[Direction] Quote every line as given.

>> Start

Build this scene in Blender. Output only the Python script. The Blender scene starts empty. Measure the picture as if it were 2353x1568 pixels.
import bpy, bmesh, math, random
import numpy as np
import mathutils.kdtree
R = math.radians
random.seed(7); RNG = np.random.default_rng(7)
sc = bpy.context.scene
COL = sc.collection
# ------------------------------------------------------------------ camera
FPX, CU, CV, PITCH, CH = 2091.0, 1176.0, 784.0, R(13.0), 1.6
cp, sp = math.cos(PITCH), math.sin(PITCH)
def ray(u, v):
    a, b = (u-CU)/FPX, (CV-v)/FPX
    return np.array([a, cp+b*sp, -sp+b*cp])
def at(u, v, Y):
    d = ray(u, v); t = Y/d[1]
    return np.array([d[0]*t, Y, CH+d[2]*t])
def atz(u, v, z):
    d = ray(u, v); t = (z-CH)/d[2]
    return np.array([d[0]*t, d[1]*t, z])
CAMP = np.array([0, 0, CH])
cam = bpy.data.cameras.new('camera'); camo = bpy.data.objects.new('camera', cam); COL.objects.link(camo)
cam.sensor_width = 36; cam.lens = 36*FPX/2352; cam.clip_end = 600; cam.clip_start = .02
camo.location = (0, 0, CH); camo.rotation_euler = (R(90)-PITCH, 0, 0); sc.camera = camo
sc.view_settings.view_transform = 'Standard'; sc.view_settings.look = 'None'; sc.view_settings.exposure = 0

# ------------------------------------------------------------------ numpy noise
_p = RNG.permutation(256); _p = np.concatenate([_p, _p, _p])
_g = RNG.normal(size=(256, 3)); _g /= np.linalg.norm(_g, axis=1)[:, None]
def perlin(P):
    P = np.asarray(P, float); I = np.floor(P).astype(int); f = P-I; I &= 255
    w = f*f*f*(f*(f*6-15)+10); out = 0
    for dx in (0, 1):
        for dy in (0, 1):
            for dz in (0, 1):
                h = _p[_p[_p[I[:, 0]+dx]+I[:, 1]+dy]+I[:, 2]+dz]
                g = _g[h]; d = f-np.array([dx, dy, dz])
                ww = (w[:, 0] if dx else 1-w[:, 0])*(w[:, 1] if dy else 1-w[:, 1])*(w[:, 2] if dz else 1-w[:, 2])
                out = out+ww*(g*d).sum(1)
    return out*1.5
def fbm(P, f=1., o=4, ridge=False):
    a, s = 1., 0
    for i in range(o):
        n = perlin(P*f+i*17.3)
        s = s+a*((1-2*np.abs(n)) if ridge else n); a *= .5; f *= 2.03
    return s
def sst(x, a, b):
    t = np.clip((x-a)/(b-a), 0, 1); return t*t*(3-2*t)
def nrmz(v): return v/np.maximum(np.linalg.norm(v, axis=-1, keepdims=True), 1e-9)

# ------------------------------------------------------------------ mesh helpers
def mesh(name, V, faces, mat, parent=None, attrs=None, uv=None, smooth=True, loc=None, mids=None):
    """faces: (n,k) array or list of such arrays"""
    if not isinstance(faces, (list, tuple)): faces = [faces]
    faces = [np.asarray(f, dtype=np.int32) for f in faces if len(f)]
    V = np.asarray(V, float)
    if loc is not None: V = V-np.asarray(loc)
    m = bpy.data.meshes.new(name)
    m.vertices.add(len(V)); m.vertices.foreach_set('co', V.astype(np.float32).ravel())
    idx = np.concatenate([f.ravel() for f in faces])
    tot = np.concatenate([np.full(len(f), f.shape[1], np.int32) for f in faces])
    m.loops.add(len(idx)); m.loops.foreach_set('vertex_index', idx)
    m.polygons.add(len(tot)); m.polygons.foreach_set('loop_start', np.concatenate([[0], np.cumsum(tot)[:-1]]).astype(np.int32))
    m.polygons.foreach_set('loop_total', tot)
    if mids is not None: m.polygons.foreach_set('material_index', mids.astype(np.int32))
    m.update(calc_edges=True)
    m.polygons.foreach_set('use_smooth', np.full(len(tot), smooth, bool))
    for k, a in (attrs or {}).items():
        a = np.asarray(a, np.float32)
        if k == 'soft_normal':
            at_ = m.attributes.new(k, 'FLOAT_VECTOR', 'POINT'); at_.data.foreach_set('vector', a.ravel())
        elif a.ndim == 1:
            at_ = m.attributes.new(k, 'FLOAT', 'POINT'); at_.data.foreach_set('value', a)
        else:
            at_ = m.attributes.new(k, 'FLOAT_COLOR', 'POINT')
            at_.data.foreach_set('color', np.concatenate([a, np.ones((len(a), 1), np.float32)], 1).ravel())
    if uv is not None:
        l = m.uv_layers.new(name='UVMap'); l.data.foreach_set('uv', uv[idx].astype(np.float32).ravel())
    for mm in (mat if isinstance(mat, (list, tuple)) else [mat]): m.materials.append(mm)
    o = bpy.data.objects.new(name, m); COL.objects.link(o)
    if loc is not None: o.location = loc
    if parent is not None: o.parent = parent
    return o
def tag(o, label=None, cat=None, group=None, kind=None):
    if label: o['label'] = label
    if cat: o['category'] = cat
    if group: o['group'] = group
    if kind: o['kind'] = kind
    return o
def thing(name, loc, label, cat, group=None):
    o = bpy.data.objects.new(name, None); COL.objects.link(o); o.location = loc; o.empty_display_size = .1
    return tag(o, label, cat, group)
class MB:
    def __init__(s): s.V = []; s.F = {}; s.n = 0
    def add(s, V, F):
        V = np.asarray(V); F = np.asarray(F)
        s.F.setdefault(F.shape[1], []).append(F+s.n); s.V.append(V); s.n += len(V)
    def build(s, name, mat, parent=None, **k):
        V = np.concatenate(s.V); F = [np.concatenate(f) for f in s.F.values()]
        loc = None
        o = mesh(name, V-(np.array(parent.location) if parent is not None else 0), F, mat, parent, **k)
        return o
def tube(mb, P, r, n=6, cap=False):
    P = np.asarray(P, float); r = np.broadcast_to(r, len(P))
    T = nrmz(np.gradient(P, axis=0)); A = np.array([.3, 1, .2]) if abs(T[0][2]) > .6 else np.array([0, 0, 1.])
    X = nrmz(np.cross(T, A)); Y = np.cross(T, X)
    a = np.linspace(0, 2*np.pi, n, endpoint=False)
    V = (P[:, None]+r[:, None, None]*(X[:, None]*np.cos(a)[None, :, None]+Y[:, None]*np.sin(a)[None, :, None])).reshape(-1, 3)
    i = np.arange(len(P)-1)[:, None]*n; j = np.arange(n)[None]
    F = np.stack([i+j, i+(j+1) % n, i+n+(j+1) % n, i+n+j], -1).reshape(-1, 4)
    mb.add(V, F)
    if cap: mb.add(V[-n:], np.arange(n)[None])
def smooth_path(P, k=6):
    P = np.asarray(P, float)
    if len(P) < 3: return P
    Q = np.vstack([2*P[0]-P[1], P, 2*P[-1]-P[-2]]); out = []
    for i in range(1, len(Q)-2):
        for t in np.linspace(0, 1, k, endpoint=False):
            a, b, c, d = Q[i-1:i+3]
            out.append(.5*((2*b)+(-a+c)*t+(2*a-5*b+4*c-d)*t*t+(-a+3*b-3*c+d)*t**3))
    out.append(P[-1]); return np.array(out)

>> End

[Full response]
Build this scene in Blender. Output only the Python script. The Blender scene starts empty. Measure the picture as if it were 2353x1568 pixels.
import bpy, bmesh, math, random
import numpy as np
import mathutils.kdtree
R = math.radians
random.seed(7); RNG = np.random.default_rng(7)
sc = bpy.context.scene
COL = sc.collection
# ------------------------------------------------------------------ camera
FPX, CU, CV, PITCH, CH = 2091.0, 1176.0, 784.0, R(13.0), 1.6
cp, sp = math.cos(PITCH), math.sin(PITCH)
def ray(u, v):
    a, b = (u-CU)/FPX, (CV-v)/FPX
    return np.array([a, cp+b*sp, -sp+b*cp])
def at(u, v, Y):
    d = ray(u, v); t = Y/d[1]
    return np.array([d[0]*t, Y, CH+d[2]*t])
def atz(u, v, z):
    d = ray(u, v); t = (z-CH)/d[2]
    return np.array([d[0]*t, d[1]*t, z])
CAMP = np.array([0, 0, CH])
cam = bpy.data.cameras.new('camera'); camo = bpy.data.objects.new('camera', cam); COL.objects.link(camo)
cam.sensor_width = 36; cam.lens = 36*FPX/2352; cam.clip_end = 600; cam.clip_start = .02
camo.location = (0, 0, CH); camo.rotation_euler = (R(90)-PITCH, 0, 0); sc.camera = camo
sc.view_settings.view_transform = 'Standard'; sc.view_settings.look = 'None'; sc.view_settings.exposure = 0

# ------------------------------------------------------------------ numpy noise
_p = RNG.permutation(256); _p = np.concatenate([_p, _p, _p])
_g = RNG.normal(size=(256, 3)); _g /= np.linalg.norm(_g, axis=1)[:, None]
def perlin(P):
    P = np.asarray(P, float); I = np.floor(P).astype(int); f = P-I; I &= 255
    w = f*f*f*(f*(f*6-15)+10); out = 0
    for dx in (0, 1):
        for dy in (0, 1):
            for dz in (0, 1):
                h = _p[_p[_p[I[:, 0]+dx]+I[:, 1]+dy]+I[:, 2]+dz]
                g = _g[h]; d = f-np.array([dx, dy, dz])
                ww = (w[:, 0] if dx else 1-w[:, 0])*(w[:, 1] if dy else 1-w[:, 1])*(w[:, 2] if dz else 1-w[:, 2])
                out = out+ww*(g*d).sum(1)
    return out*1.5
def fbm(P, f=1., o=4, ridge=False):
    a, s = 1., 0
    for i in range(o):
        n = perlin(P*f+i*17.3)
        s = s+a*((1-2*np.abs(n)) if ridge else n); a *= .5; f *= 2.03
    return s
def sst(x, a, b):
    t = np.clip((x-a)/(b-a), 0, 1); return t*t*(3-2*t)
def nrmz(v): return v/np.maximum(np.linalg.norm(v, axis=-1, keepdims=True), 1e-9)

# ------------------------------------------------------------------ mesh helpers
def mesh(name, V, faces, mat, parent=None, attrs=None, uv=None, smooth=True, loc=None, mids=None):
    """faces: (n,k) array or list of such arrays"""
    if not isinstance(faces, (list, tuple)): faces = [faces]
    faces = [np.asarray(f, dtype=np.int32) for f in faces if len(f)]
    V = np.asarray(V, float)
    if loc is not None: V = V-np.asarray(loc)
    m = bpy.data.meshes.new(name)
    m.vertices.add(len(V)); m.vertices.foreach_set('co', V.astype(np.float32).ravel())
    idx = np.concatenate([f.ravel() for f in faces])
    tot = np.concatenate([np.full(len(f), f.shape[1], np.int32) for f in faces])
    m.loops.add(len(idx)); m.loops.foreach_set('vertex_index', idx)
    m.polygons.add(len(tot)); m.polygons.foreach_set('loop_start', np.concatenate([[0], np.cumsum(tot)[:-1]]).astype(np.int32))
    m.polygons.foreach_set('loop_total', tot)
    if mids is not None: m.polygons.foreach_set('material_index', mids.astype(np.int32))
    m.update(calc_edges=True)
    m.polygons.foreach_set('use_smooth', np.full(len(tot), smooth, bool))
    for k, a in (attrs or {}).items():
        a = np.asarray(a, np.float32)
        if k == 'soft_normal':
            at_ = m.attributes.new(k, 'FLOAT_VECTOR', 'POINT'); at_.data.foreach_set('vector', a.ravel())
        elif a.ndim == 1:
            at_ = m.attributes.new(k, 'FLOAT', 'POINT'); at_.data.foreach_set('value', a)
        else:
            at_ = m.attributes.new(k, 'FLOAT_COLOR', 'POINT')
            at_.data.foreach_set('color', np.concatenate([a, np.ones((len(a), 1), np.float32)], 1).ravel())
    if uv is not None:
        l = m.uv_layers.new(name='UVMap'); l.data.foreach_set('uv', uv[idx].astype(np.float32).ravel())
    for mm in (mat if isinstance(mat, (list, tuple)) else [mat]): m.materials.append(mm)
    o = bpy.data.objects.new(name, m); COL.objects.link(o)
    if loc is not None: o.location = loc
    if parent is not None: o.parent = parent
    return o
def tag(o, label=None, cat=None, group=None, kind=None):
    if label: o['label'] = label
    if cat: o['category'] = cat
    if group: o['group'] = group
    if kind: o['kind'] = kind
    return o
def thing(name, loc, label, cat, group=None):
    o = bpy.data.objects.new(name, None); COL.objects.link(o); o.location = loc; o.empty_display_size = .1
    return tag(o, label, cat, group)
class MB:
    def __init__(s): s.V = []; s.F = {}; s.n = 0
    def add(s, V, F):
        V = np.asarray(V); F = np.asarray(F)
        s.F.setdefault(F.shape[1], []).append(F+s.n); s.V.append(V); s.n += len(V)
    def build(s, name, mat, parent=None, **k):
        V = np.concatenate(s.V); F = [np.concatenate(f) for f in s.F.values()]
        loc = None
        o = mesh(name, V-(np.array(parent.location) if parent is not None else 0), F, mat, parent, **k)
        return o
def tube(mb, P, r, n=6, cap=False):
    P = np.asarray(P, float); r = np.broadcast_to(r, len(P))
    T = nrmz(np.gradient(P, axis=0)); A = np.array([.3, 1, .2]) if abs(T[0][2]) > .6 else np.array([0, 0, 1.])
    X = nrmz(np.cross(T, A)); Y = np.cross(T, X)
    a = np.linspace(0, 2*np.pi, n, endpoint=False)
    V = (P[:, None]+r[:, None, None]*(X[:, None]*np.cos(a)[None, :, None]+Y[:, None]*np.sin(a)[None, :, None])).reshape(-1, 3)
    i = np.arange(len(P)-1)[:, None]*n; j = np.arange(n)[None]
    F = np.stack([i+j, i+(j+1) % n, i+n+(j+1) % n, i+n+j], -1).reshape(-1, 4)
    mb.add(V, F)
    if cap: mb.add(V[-n:], np.arange(n)[None])
def smooth_path(P, k=6):
    P = np.asarray(P, float)
    if len(P) < 3: return P
    Q = np.vstack([2*P[0]-P[1], P, 2*P[-1]-P[-2]]); out = []
    for i in range(1, len(Q)-2):
        for t in np.linspace(0, 1, k, endpoint=False):
            a, b, c, d = Q[i-1:i+3]
            out.append(.5*((2*b)+(-a+c)*t+(2*a-5*b+4*c-d)*t*t+(-a+3*b-3*c+d)*t**3))
    out.append(P[-1]); return np.array(out)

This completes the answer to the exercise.